Again, Wayans refuses to cut punchlines that might offend a particular audience. “I can tell any joke. It may take me a little time to understand how to say it, but I’m not afraid to go to anyone. I think it’s important,” he told Ballasy. “I just want to make people laugh and go to dark places and find some light. And you know, we’re going to keep that same energy.”
Fans of Wayans won’t be surprised by the comic’s latest remarks. In 2022, he proclaimed that potentially uncomfortable comedies like White Chicks are needed more than ever. “I don’t know what planet we’re on, where you think people don’t need laughter, and that people need to be censored and canceled,” he said. “If a joke is gonna get me canceled, thank you for doing me that favor.”
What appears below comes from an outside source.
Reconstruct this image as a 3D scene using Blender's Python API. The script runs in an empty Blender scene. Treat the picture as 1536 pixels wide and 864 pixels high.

Wayans equates new audiences finding White Chicks unfunny with a culture that no longer has a sense of humor. “It’s sad that society is in this place where we can’t laugh anymore,” he maintained. “I ain’t listening to this damn generation. I ain’t listening to these folks: These scared-ass people, these scared executives.”
Now that scared-ass executives have greenlit another Wayans-produced Scary Movie installment, he’ll get his chance to stick it to the “damn generation” of people who don’t care for his brand of humor. That’s at least what he promises about his approach to the new Scary Movie: “Unforgivable, unwavered and equal opportunity offenders.”